WORK TO DO
Reproduce every line of the listing as written, apart from the pictures.

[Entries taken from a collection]
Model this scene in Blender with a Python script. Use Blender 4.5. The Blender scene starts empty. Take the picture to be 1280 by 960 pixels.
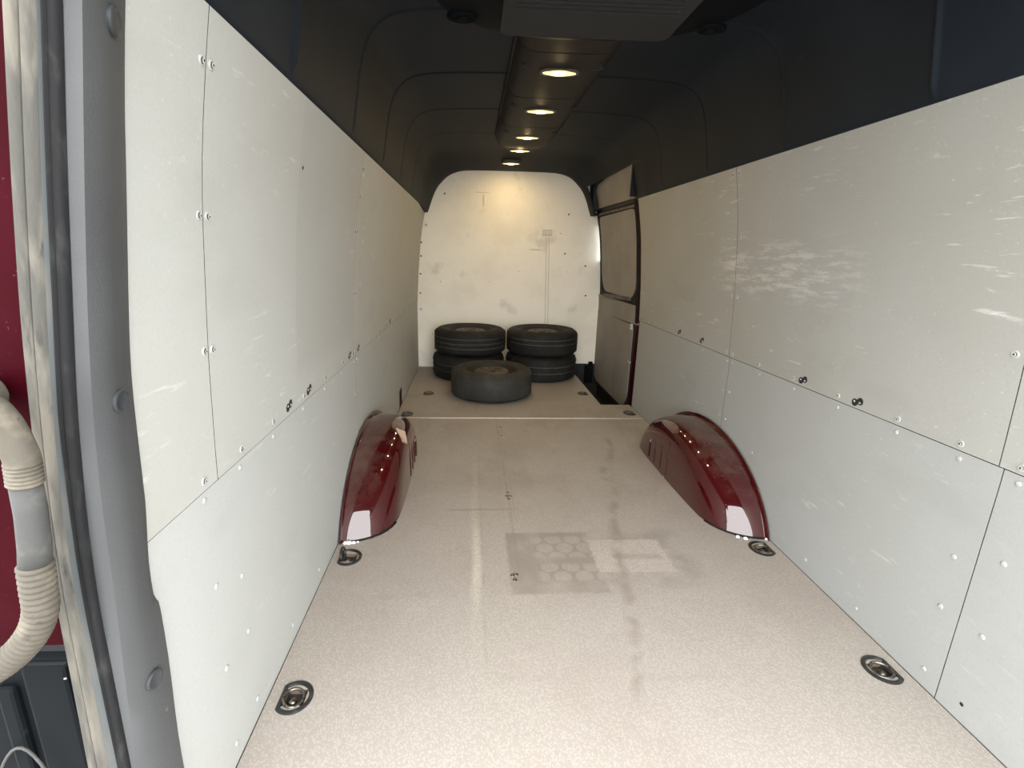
import bpy, bmesh, math, random
import numpy as np
from mathutils import Vector, Matrix
random.seed(7)
SC = bpy.context.scene
COL = SC.collection
PI = math.pi

# ------------------------------------------------------------------ camera
cam_d = bpy.data.cameras.new('camera')
cam = bpy.data.objects.new('camera', cam_d)
COL.objects.link(cam)
F_PX, PX = 620.0, 618.2
pitch, yaw, roll = 0.2588, 0.05115, 0.02015
fw = Vector((math.sin(yaw)*math.cos(pitch), math.cos(yaw)*math.cos(pitch), -math.sin(pitch)))
r0 = Vector((math.cos(yaw), -math.sin(yaw), 0)); u0 = r0.cross(fw)
rt = math.cos(roll)*r0 + math.sin(roll)*u0
up = -math.sin(roll)*r0 + math.cos(roll)*u0
mw = Matrix((rt, up, -fw)).transposed().to_4x4()
mw.translation = Vector((-0.3566, 0.0, 1.1074))
cam.matrix_world = mw
cam_d.sensor_fit = 'HORIZONTAL'; cam_d.sensor_width = 36.0
cam_d.lens = F_PX/1280*36.0
cam_d.shift_x = (640-PX)/1280
cam_d.clip_start = 0.02; cam_d.clip_end = 200
SC.camera = cam

# ------------------------------------------------------------------ world, exposure
world = bpy.data.worlds.new('overcast_sky'); SC.world = world
world.use_nodes = True
bg = world.node_tree.nodes['Background']
bg.inputs['Color'].default_value = (0.97, 0.985, 0.985, 1)
bg.inputs['Strength'].default_value = 2.0
SC.view_settings.view_transform = 'Standard'
SC.view_settings.look = 'None'
SC.view_settings.exposure = 2.0
SC.view_settings.gamma = 1.0
SC.view_settings.use_curve_mapping = False
LAMP_POWER = 38.0

# ------------------------------------------------------------------ node helpers
class S:
    """a socket with arithmetic"""
    def __init__(s, nt, sock): s.nt, s.k = nt, sock
    def _m(s, op, b=None, c=None, clamp=False):
        n = s.nt.nodes.new('ShaderNodeMath'); n.operation = op; n.use_clamp = clamp
        for i, v in enumerate((s, b, c)):
            if v is None: continue
            if isinstance(v, S): s.nt.links.new(v.k, n.inputs[i])
            else: n.inputs[i].default_value = v
        return S(s.nt, n.outputs[0])
    def __add__(s, o): return s._m('ADD', o)
    def __sub__(s, o): return s._m('SUBTRACT', o)
    def __mul__(s, o): return s._m('MULTIPLY', o)
    def abs(s): return s._m('ABSOLUTE')
    def clamp(s): return s._m('ADD', 0.0, clamp=True)
    def max(s, o): return s._m('MAXIMUM', o)
    def inv(s): return (s*-1.0)+1.0
    def step(s, a, b, lo=0.0, hi=1.0):
        n = s.nt.nodes.new('ShaderNodeMapRange'); n.interpolation_type = 'SMOOTHSTEP'
        s.nt.links.new(s.k, n.inputs['Value'])
        n.inputs['From Min'].default_value = min(a, b); n.inputs['From Max'].default_value = max(a, b)
        n.inputs['To Min'].default_value = lo if a < b else hi
        n.inputs['To Max'].default_value = hi if a < b else lo
        return S(s.nt, n.outputs['Result'])

def band(v, a, b, soft):
    return v.step(a-soft, a+soft) * v.step(b+soft, b-soft)

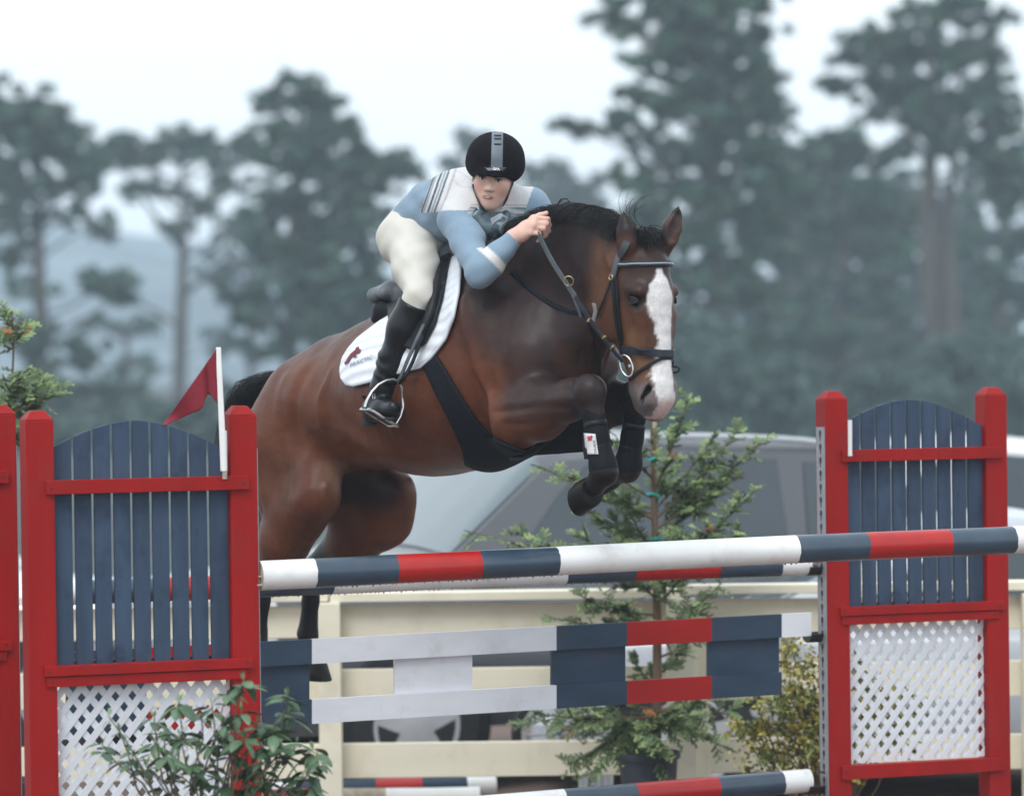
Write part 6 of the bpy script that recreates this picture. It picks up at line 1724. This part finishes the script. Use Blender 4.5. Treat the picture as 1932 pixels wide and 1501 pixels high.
# loop of spare rein over the crest
mb = MB(); lp = [HS(1022,402,.03), HS(1030,392,.0), HS(1042,388,-.03), HS(1052,390,-.05)]; mb.strap(lp, UP, .018, .004); 
lp = [HS(1052,398,.0), HS(1053,386,.0), HS(1060,377,.0), HS(1069,376,-.01), HS(1075,383,-.02), HS(1076,396,-.03)]; mb.strap(lp, [Vector((-1,0,0)), Vector((-.7,0,.7)), UP, Vector((.7,0,.7)), Vector((1,0,0)), Vector((1,0,0))], .016, .004); mb.build('rein', LEATH, bri)
# martingale
mar = empty('martingale', HC(1060, 600), 'running martingale with a brass ring and straps on the neck and chest', 'martingale')
ring_obj('ring', HS(1073,530,.172), (hr*.6 + hh*.4 - UP*.2), .0175, .0022, BRASS, mar)
mb = MB(); mb.strap([HS(1074,538,.170), HS(1082,560,.165), HS(1090,580,.16), HS(1096,598,.15)], hr, .011, .003); mb.build('branch_strap', LEATHG, mar)
band_on('neck_strap', [(965,512),(985,532),(1008,552),(1040,574),(1075,588),(1108,592)], .014, GIRM, mar, None, .004, .003, mirror=True, n=22)
band_on('chest_strap', [(1111,588),(1118,615),(1124,645),(1127,680),(1126,706)], .016, LEATH, mar, None, .010, .003, n=18)
mb = MB(); mb.strap([HS(1121,572,.14), HS(1124,588,.13), HS(1120,604,.12)], hr, .018, .004); mb.build('rein_stop', mat('grey_rubber', (.3,.3,.3), .6, .1, 20), mar)

# ---- brushing boots on the forelegs
BBM = mat('black_neoprene_boot', (.006,.007,.010), .65, .2, 60, .0006, 200, spec=.14)
def lboot(kn, fe, label, lab=False):
    root = empty('leg_boot', kn.lerp(fe,.5), label, 'horse boot', 'protective boots on the forelegs')
    S = SDF(); S.chain([kn.lerp(fe,.22), kn.lerp(fe,.55), kn.lerp(fe,.84)], [.042,.040,.047], .02, (hrn, .95)); S.ball(A_(fe.lerp(kn,.04)), .052, .02)
    v_, f_ = S.mesh(.006); raw_obj('shell', smooth_mesh(v_, f_, 1), f_, BBM, root)
    d = (fe-kn).normalized(); out = -hh*.6 + hr*.5
    for t in (.40, .56, .72):
        c = kn.lerp(fe, t); mb = MB(); a = d.orthogonal(); pts = []
        fdir = (hh - d*hh.dot(d)).normalized(); sdir = d.cross(fdir)
        for k in range(25):
            w = 2*math.pi*k/24; pts.append(c + fdir*math.cos(w)*.0435 + sdir*math.sin(w)*.0415)
        vs = [p - d*.011 for p in pts] + [p + d*.011 for p in pts]; mb.add(vs, [(i, i+1, 26+i, 25+i) for i in range(24)]); o = mb.build('strap', LEATH, root, smooth=60); m_ = o.modifiers.new('t','SOLIDIFY'); m_.thickness = .003
    return root, S
lb, LS = lboot(KR, fr_, 'black leg boot with a white label on the near foreleg', True)
lboot(KL, fl_, 'plain black leg boot on the far foreleg behind the labelled one')
LB = mat('white_label', (.62,.62,.66), .5, .03, 20)
patch_px('label', [(1105,817),(1124,819),(1130,858),(1109,857)], LS, .007, LB, lb, 8, 12, .001)
mb = MB(); mb.prism([HS(x, y, .235) for x, y in ((1099,815),(1106,816),(1110,842),(1108,866),(1102,866),(1099,842))], -hr*.012); mb.build('strap_tab', LEATH, lb)
p, n, ok = hits([(1111,826),(1113,822),(1115,824),(1118,821),(1120,824),(1118,828),(1119,831),(1115,830),(1112,832),(1113,828)], LS, .0085); mb = MB(); mb.prism([Vector(x) for x in p], Vector(n.mean(0))*.0006); mb.build('emblem', mat('red_print', (.45,.03,.03), .5, .05, 20), lb)
tv, tf = text_mesh('DALMAR', 1.0, .01); tw = tv[:,0].max(); pts = [(1125.5 - .9*0 + -y*6.5*-0 - (1-y)*0 + (y-.35)*-6 + (x/tw*-3.2), 857 - x/tw*27) for x, y, z in tv]
p, n, ok = hits(pts, LS, .0085); mb = MB(); mb.add([tuple(x) for x in p], tf); mb.build('lettering', mat('grey_print', (.10,.10,.12), .5, .05, 20), lb)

FINAL RESULT
Model this scene in Blender with a Python script. Use Blender 4.5. The Blender scene starts empty. Take the picture to be 1280 by 960 pixels.
import bpy, bmesh, math, random
import numpy as np
from mathutils import Vector, Matrix
random.seed(7)
SC = bpy.context.scene
COL = SC.collection
PI = math.pi

# ------------------------------------------------------------------ camera
cam_d = bpy.data.cameras.new('camera')
cam = bpy.data.objects.new('camera', cam_d)
COL.objects.link(cam)
F_PX, PX = 620.0, 618.2
pitch, yaw, roll = 0.2588, 0.05115, 0.02015
fw = Vector((math.sin(yaw)*math.cos(pitch), math.cos(yaw)*math.cos(pitch), -math.sin(pitch)))
r0 = Vector((math.cos(yaw), -math.sin(yaw), 0)); u0 = r0.cross(fw)
rt = math.cos(roll)*r0 + math.sin(roll)*u0
up = -math.sin(roll)*r0 + math.cos(roll)*u0
mw = Matrix((rt, up, -fw)).transposed().to_4x4()
mw.translation = Vector((-0.3566, 0.0, 1.1074))
cam.matrix_world = mw
cam_d.sensor_fit = 'HORIZONTAL'; cam_d.sensor_width = 36.0
cam_d.lens = F_PX/1280*36.0
cam_d.shift_x = (640-PX)/1280
cam_d.clip_start = 0.02; cam_d.clip_end = 200
SC.camera = cam

# ------------------------------------------------------------------ world, exposure
world = bpy.data.worlds.new('overcast_sky'); SC.world = world
world.use_nodes = True
bg = world.node_tree.nodes['Background']
bg.inputs['Color'].default_value = (0.97, 0.985, 0.985, 1)
bg.inputs['Strength'].default_value = 2.0
SC.view_settings.view_transform = 'Standard'
SC.view_settings.look = 'None'
SC.view_settings.exposure = 2.0
SC.view_settings.gamma = 1.0
SC.view_settings.use_curve_mapping = False
LAMP_POWER = 38.0

# ------------------------------------------------------------------ node helpers
class S:
    """a socket with arithmetic"""
    def __init__(s, nt, sock): s.nt, s.k = nt, sock
    def _m(s, op, b=None, c=None, clamp=False):
        n = s.nt.nodes.new('ShaderNodeMath'); n.operation = op; n.use_clamp = clamp
        for i, v in enumerate((s, b, c)):
            if v is None: continue
            if isinstance(v, S): s.nt.links.new(v.k, n.inputs[i])
            else: n.inputs[i].default_value = v
        return S(s.nt, n.outputs[0])
    def __add__(s, o): return s._m('ADD', o)
    def __sub__(s, o): return s._m('SUBTRACT', o)
    def __mul__(s, o): return s._m('MULTIPLY', o)
    def abs(s): return s._m('ABSOLUTE')
    def clamp(s): return s._m('ADD', 0.0, clamp=True)
    def max(s, o): return s._m('MAXIMUM', o)
    def inv(s): return (s*-1.0)+1.0
    def step(s, a, b, lo=0.0, hi=1.0):
        n = s.nt.nodes.new('ShaderNodeMapRange'); n.interpolation_type = 'SMOOTHSTEP'
        s.nt.links.new(s.k, n.inputs['Value'])
        n.inputs['From Min'].default_value = min(a, b); n.inputs['From Max'].default_value = max(a, b)
        n.inputs['To Min'].default_value = lo if a < b else hi
        n.inputs['To Max'].default_value = hi if a < b else lo
        return S(s.nt, n.outputs['Result'])

def band(v, a, b, soft):
    return v.step(a-soft, a+soft) * v.step(b+soft, b-soft)

Write part 6 of the bpy script that recreates this picture. It picks up at line 1724. This part finishes the script. Use Blender 4.5. Treat the picture as 1932 pixels wide and 1501 pixels high.
# loop of spare rein over the crest
mb = MB(); lp = [HS(1022,402,.03), HS(1030,392,.0), HS(1042,388,-.03), HS(1052,390,-.05)]; mb.strap(lp, UP, .018, .004); 
lp = [HS(1052,398,.0), HS(1053,386,.0), HS(1060,377,.0), HS(1069,376,-.01), HS(1075,383,-.02), HS(1076,396,-.03)]; mb.strap(lp, [Vector((-1,0,0)), Vector((-.7,0,.7)), UP, Vector((.7,0,.7)), Vector((1,0,0)), Vector((1,0,0))], .016, .004); mb.build('rein', LEATH, bri)
# martingale
mar = empty('martingale', HC(1060, 600), 'running martingale with a brass ring and straps on the neck and chest', 'martingale')
ring_obj('ring', HS(1073,530,.172), (hr*.6 + hh*.4 - UP*.2), .0175, .0022, BRASS, mar)
mb = MB(); mb.strap([HS(1074,538,.170), HS(1082,560,.165), HS(1090,580,.16), HS(1096,598,.15)], hr, .011, .003); mb.build('branch_strap', LEATHG, mar)
band_on('neck_strap', [(965,512),(985,532),(1008,552),(1040,574),(1075,588),(1108,592)], .014, GIRM, mar, None, .004, .003, mirror=True, n=22)
band_on('chest_strap', [(1111,588),(1118,615),(1124,645),(1127,680),(1126,706)], .016, LEATH, mar, None, .010, .003, n=18)
mb = MB(); mb.strap([HS(1121,572,.14), HS(1124,588,.13), HS(1120,604,.12)], hr, .018, .004); mb.build('rein_stop', mat('grey_rubber', (.3,.3,.3), .6, .1, 20), mar)

# ---- brushing boots on the forelegs
BBM = mat('black_neoprene_boot', (.006,.007,.010), .65, .2, 60, .0006, 200, spec=.14)
def lboot(kn, fe, label, lab=False):
    root = empty('leg_boot', kn.lerp(fe,.5), label, 'horse boot', 'protective boots on the forelegs')
    S = SDF(); S.chain([kn.lerp(fe,.22), kn.lerp(fe,.55), kn.lerp(fe,.84)], [.042,.040,.047], .02, (hrn, .95)); S.ball(A_(fe.lerp(kn,.04)), .052, .02)
    v_, f_ = S.mesh(.006); raw_obj('shell', smooth_mesh(v_, f_, 1), f_, BBM, root)
    d = (fe-kn).normalized(); out = -hh*.6 + hr*.5
    for t in (.40, .56, .72):
        c = kn.lerp(fe, t); mb = MB(); a = d.orthogonal(); pts = []
        fdir = (hh - d*hh.dot(d)).normalized(); sdir = d.cross(fdir)
        for k in range(25):
            w = 2*math.pi*k/24; pts.append(c + fdir*math.cos(w)*.0435 + sdir*math.sin(w)*.0415)
        vs = [p - d*.011 for p in pts] + [p + d*.011 for p in pts]; mb.add(vs, [(i, i+1, 26+i, 25+i) for i in range(24)]); o = mb.build('strap', LEATH, root, smooth=60); m_ = o.modifiers.new('t','SOLIDIFY'); m_.thickness = .003
    return root, S
lb, LS = lboot(KR, fr_, 'black leg boot with a white label on the near foreleg', True)
lboot(KL, fl_, 'plain black leg boot on the far foreleg behind the labelled one')
LB = mat('white_label', (.62,.62,.66), .5, .03, 20)
patch_px('label', [(1105,817),(1124,819),(1130,858),(1109,857)], LS, .007, LB, lb, 8, 12, .001)
mb = MB(); mb.prism([HS(x, y, .235) for x, y in ((1099,815),(1106,816),(1110,842),(1108,866),(1102,866),(1099,842))], -hr*.012); mb.build('strap_tab', LEATH, lb)
p, n, ok = hits([(1111,826),(1113,822),(1115,824),(1118,821),(1120,824),(1118,828),(1119,831),(1115,830),(1112,832),(1113,828)], LS, .0085); mb = MB(); mb.prism([Vector(x) for x in p], Vector(n.mean(0))*.0006); mb.build('emblem', mat('red_print', (.45,.03,.03), .5, .05, 20), lb)
tv, tf = text_mesh('DALMAR', 1.0, .01); tw = tv[:,0].max(); pts = [(1125.5 - .9*0 + -y*6.5*-0 - (1-y)*0 + (y-.35)*-6 + (x/tw*-3.2), 857 - x/tw*27) for x, y, z in tv]
p, n, ok = hits(pts, LS, .0085); mb = MB(); mb.add([tuple(x) for x in p], tf); mb.build('lettering', mat('grey_print', (.10,.10,.12), .5, .05, 20), lb)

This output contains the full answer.